The occupation against Sussex University outsourcing is in its fifth week and the story of higher education privatisation continues to unfold.
As English universities have become more marketised their advertising budget has risen. Spending on marketing rose by 22% in the run-up to £9k fees and will spiral. In the meantime, courses of academic and social importance deemed insufficiently profitable are being closed. Private HE provider BPP has been reprimanded for false advertising. That’s what happens when profit comes first. Claims that the marketisation of universities has not hit working class applications are based on flawed postcode data.
The government is changing regulations to open the way for private companies to call themselves universities and deliver courses for profit. They’re altering tax exemptions to let privateers make money out of college services. Governance structures in universities are reformed to increase managerial control and facilitate the corporatisation of HE.
Hauling in more fee-paying punters means more residences and teaching facilities. To make space for this, local communities get torn up and re-rooted against their wishes. At UCL, attracting the corporate sector and £9k students requires changing the use of buildings. So seminar rooms and museums get turned over to Starbucks, the change dressed up by calling the space a ‘student hub’. To make room for mall-style avenues staff get shared spaces, rather than rooms where students can talk to them in private. Management-speak describes the shift as being from ‘cell-like’ spaces to ‘den-like’ spaces. Buildings become more about attracting customers than their functionality for existing students and staff.
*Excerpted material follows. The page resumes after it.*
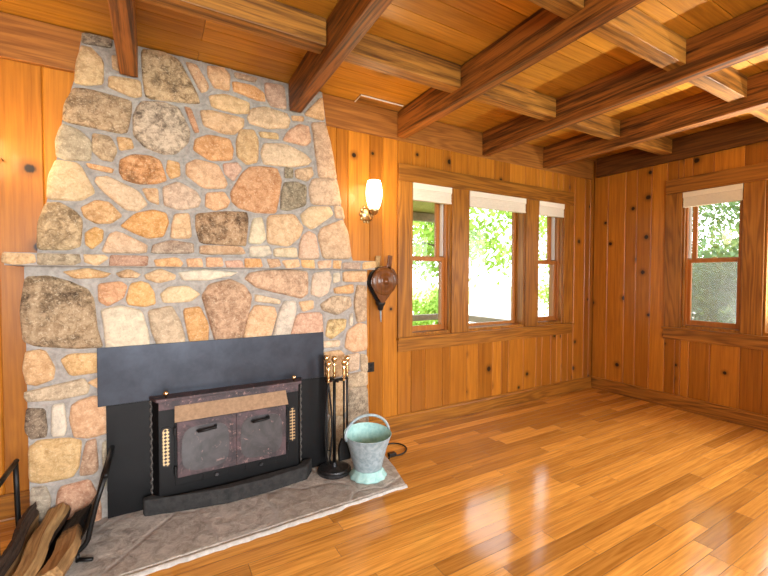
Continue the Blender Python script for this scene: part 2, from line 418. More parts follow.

At Sheffield Uni and the University of London, pay and conditions at the bottom have been hit by outsourcing. The Working Lives Institute and Social Enterprise UK have raised huge doubts over outsourcing in universities and more generally. The US Senate has been searing in its critique of for-profit HE in the USA. Marketing is misleading and inflated, as are executive salaries and student fees. The US for-profits soak up taxpayer subsidies and have high drop-out rates. In the heyday of UK FE sub-contracting the Serious Fraud Office got called in.
Higher Education privatisation is on the increase. UCLan and Falmouth are under threat. The College of Law has been bought by a private equity firm. BPP and Pearson Education are muscling in to offer courses for profit. Pearson have managed to get the IPPR think-tank to promote their case. The New College of Humanities charges £18k a year, to those who can afford it. The Vice-Chancellor of Salford University has expressed his alarm as have other establishment figures. Even the VC of the UK’s first private university is arguing against for-profit higher education.
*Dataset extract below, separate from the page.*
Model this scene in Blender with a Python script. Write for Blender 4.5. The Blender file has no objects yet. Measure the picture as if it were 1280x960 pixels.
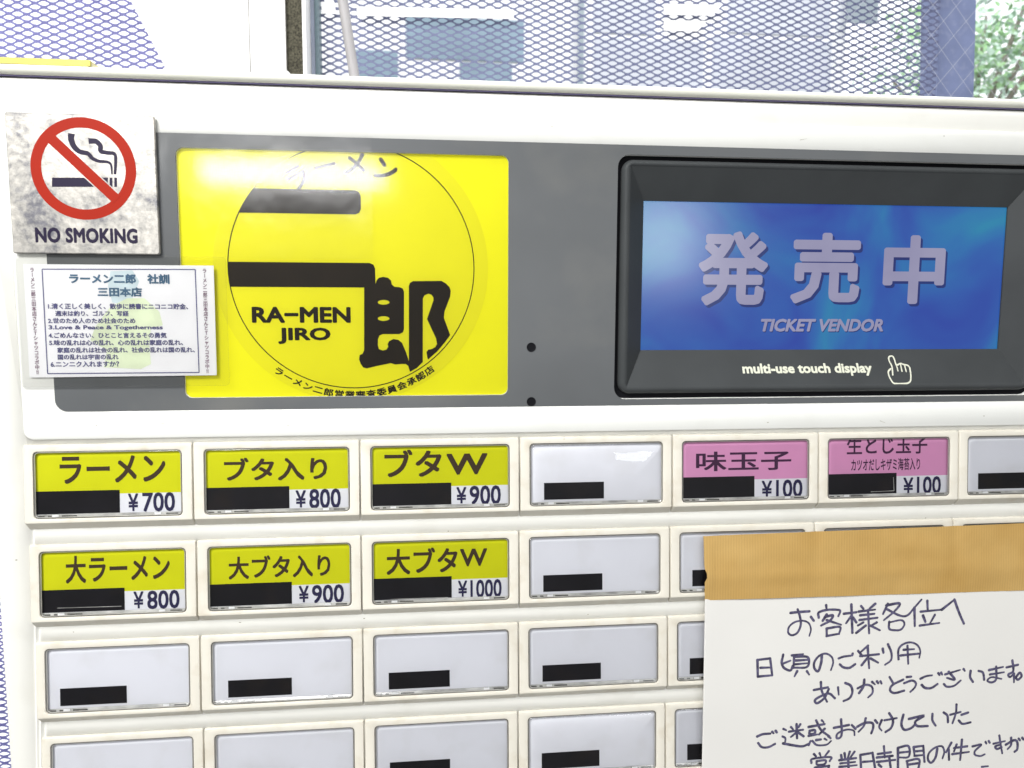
import bpy, bmesh, math, random
from mathutils import Vector, Matrix, noise
from mathutils.geometry import tessellate_polygon
random.seed(7)
sc = bpy.context.scene
COL = sc.collection
R = math.radians

# ------------------------------------------------------------------ camera, world, lamps
# everything below is in millimetres on the machine front (x right, z up, d into the machine)
CAM = Vector((142.90, -299.46, 52.77))
ROT = Matrix(((0.9935621896, 0.0080299998, -0.1130030730),
              (-0.1132120939, 0.1068910586, -0.9878042941),
              (0.0041469498, 0.9942383118, 0.1071120073)))
cd = bpy.data.cameras.new('camera'); cam = bpy.data.objects.new('camera', cd); COL.objects.link(cam)
cam.matrix_world = Matrix.Translation(CAM / 1000) @ ROT.to_4x4()
cd.sensor_width = 36; cd.lens = 28.125; cd.clip_start = 0.01; cd.clip_end = 200
sc.camera = cam
cd.dof.use_dof = True; cd.dof.focus_distance = 0.325; cd.dof.aperture_fstop = 26

w = bpy.data.worlds.new('World'); sc.world = w; w.use_nodes = True
bg = w.node_tree.nodes['Background']
bg.inputs[0].default_value = (1.0, 1.0, 1.0, 1); bg.inputs[1].default_value = 0.34
sc.view_settings.view_transform = 'Standard'; sc.view_settings.look = 'None'
sc.view_settings.exposure = 0.0; sc.view_settings.gamma = 1

def area(name, loc, target, sx, sy, radiance, col=(1, 1, 1)):
    l = bpy.data.lights.new(name, 'AREA'); l.shape = 'RECTANGLE'; l.size = sx / 1000; l.size_y = sy / 1000
    l.energy = radiance * math.pi * (sx * sy / 1e6); l.color = col
    o = bpy.data.objects.new(name, l); COL.objects.link(o)
    o.location = Vector(loc) / 1000
    o.rotation_euler = (Vector(target) - Vector(loc)).to_track_quat('-Z', 'Y').to_euler()
    return o
area('ceiling_panel_lamp', (-220, -545, 530), (90, 0, 60), 340, 280, 31.5, (1, .99, .97))
area('room_lamp', (350, -960, 1100), (200, 0, 20), 700, 500, 5.6, (.97, .99, 1))
area('fluorescent_tube_lamp', (-125, -1500, 318), (118, 0, 90), 390, 52, 54.0)
area('street_daylight_fill', (1200, 900, 4200), (1200, 5200, -300), 5000, 3000, 7.5)  # lamp added out of view to brighten the building and tree
area('daylight_lamp', (690, -1500, 190), (230, 0, 70), 190, 190, 12.5, (.95, .98, 1))

# ------------------------------------------------------------------ helpers
MINV = ROT
def up(px, py, d=0.0):
    """point (x, z) in mm where the line of sight through a photograph pixel meets the plane at depth d"""
    ray = ROT @ Vector(((px - 640) / 1000, -(py - 480) / 1000, -1.0))
    t = (d - CAM.y) / ray.y
    q = CAM + ray * t
    return (q.x, q.z)
def W(x, z, d=0.0): return Vector((x / 1000, d / 1000, z / 1000))

WO = {}
def link(o, origin, parent=None):
    COL.objects.link(o)
    if parent is not None:
        o.parent = parent; o.location = origin - WO[parent.name]
    else:
        o.location = origin
    WO[o.name] = origin.copy()
    return o
def mesh_obj(name, verts, faces, mat, parent=None, smooth=False, sharp=None, origin=None, mats=None, midx=None):
    vs = [Vector(v) for v in verts]
    if origin is None:
        lo = Vector([min(v[i] for v in vs) for i in range(3)]); hi = Vector([max(v[i] for v in vs) for i in range(3)])
        origin = (lo + hi) / 2
    me = bpy.data.meshes.new(name)
    me.from_pydata([v - origin for v in vs], [], faces)
    for m in (mats or [mat]): me.materials.append(m)
    if midx:
        for p, i in zip(me.polygons, midx): p.material_index = i
    if smooth:
        for p in me.polygons: p.use_smooth = True
        if sharp: me.set_sharp_from_angle(angle=R(sharp))
    me.update()
    return link(bpy.data.objects.new(name, me), origin, parent)
def share(name, src, delta, parent=None):
    o = bpy.data.objects.new(name, src.data)
    return link(o, WO[src.name] + Vector(delta) / 1000, parent)
def root(name, x, z, d=0):
    return link(bpy.data.objects.new(name, None), W(x, z, d))
def tag(o, label=None, cat=None, group=None, kind=None):
    if label: o['label'] = label
    if cat: o['category'] = cat
    if group: o['group'] = group
    if kind: o['kind'] = kind
    return o

class G:
    """collects geometry in mm"""
    def __init__(s): s.v = []; s.f = []; s.m = []
    def add(s, vs, fs, m=0):
        b = len(s.v); s.v += [Vector(v) for v in vs]; s.f += [tuple(b + i for i in f) for f in fs]; s.m += [m] * len(fs)
    def box(s, x0, x1, d0, d1, z0, z1, m=0):
        vs = [(x, d, z) for x in (x0, x1) for d in (d0, d1) for z in (z0, z1)]
        s.add(vs, [(0, 1, 3, 2), (4, 6, 7, 5), (0, 4, 5, 1), (2, 3, 7, 6), (0, 2, 6, 4), (1, 5, 7, 3)], m)
    def loft(s, loops, cap0=False, cap1=False, m=0):
        n = len(loops[0]); b = len(s.v)
        for l in loops: s.v += [Vector(p) for p in l]
        for k in range(len(loops) - 1):
            for i in range(n):
                j = (i + 1) % n
                s.f.append((b + k * n + i, b + k * n + j, b + (k + 1) * n + j, b + (k + 1) * n + i)); s.m.append(m)
        if cap0: s.f.append(tuple(b + i for i in range(n))[::-1]); s.m.append(m)
        if cap1: s.f.append(tuple(b + (len(loops) - 1) * n + i for i in range(n))); s.m.append(m)
    def plate(s, outer, holes, mp, thick=0.0, m=0):
        """filled outline(s) in (x,z); mp(x,z)->(x,d,z); thick extrudes backwards with walls"""
        polys = [[Vector((p[0], p[1], 0)) for p in L] for L in [outer] + list(holes)]
        tris = tessellate_polygon(polys)
        flat = [p for L in polys for p in L]
        b = len(s.v); s.v += [Vector(mp(p.x, p.y)) for p in flat]
        for t in tris: s.f.append(tuple(b + i for i in t)); s.m.append(m)
        if thick:
            b2 = len(s.v); s.v += [Vector(mp(p.x, p.y)) + Vector((0, thick, 0)) for p in flat]
            o = 0
            for L in polys:
                n = len(L)
                for i in range(n):
                    j = (i + 1) % n
                    s.f.append((b + o + i, b + o + j, b2 + o + j, b2 + o + i)); s.m.append(m)
                o += n
    def obj(s, name, mat, parent=None, smooth=False, sharp=None, mats=None):
        return mesh_obj(name, [v / 1000 for v in s.v], s.f, mat, parent, smooth, sharp, None, mats, s.m if mats else None)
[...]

The introduction of open access to academic publications sounds positive. Yet the gold route proposed for the UK means that universities will pay for publication, increasing managerial control of what gets published, at the expense of academic autonomy. Academics who are temporary or unemployed won’t get this support. For-profit universities without libraries will gain access to publications for free, with public universities footing the bill. They will pass the cost on in higher fees, so students pay for the furthering of bureaucratic control and commercial interests.
The campaign to save public education for the social good against privatisation for profit has taken some interesting turns. Lumbering unions were outwitted in 2010’s anti-austerity politics by students, and again now by their battle against privatisation. Opposition has become direct: occupation of profit-making spaces, careful not to disrupt education and students. Left–sectarianism has been evident by its absence, and bottom-up inclusivity the name of the game. The literature by protestors documenting their case has been impressive and articulate.
The Sussex Uni protest has captured a national and international mood amongst those appalled by the commercialisation of the social fabric of society. Household names in the world of popular culture have been to the seaside to support the occupation and academics and political figures have put their names down in support.
It doesn’t have to be this way. Something is happening to tuition fees in Germany. What’s supposedly economically necessary has taken a distinctly political route. Centre-right regions have introduced fees. Red/green states have not. Or they’ve rescinded them on taking over from the right. Popular plebiscites in remaining right-wing heartlands have rejected student contributions. Germany is about to abolish them across the board. The marketisation of universities isn’t inevitable. There’s an alternative. The UK should take a look.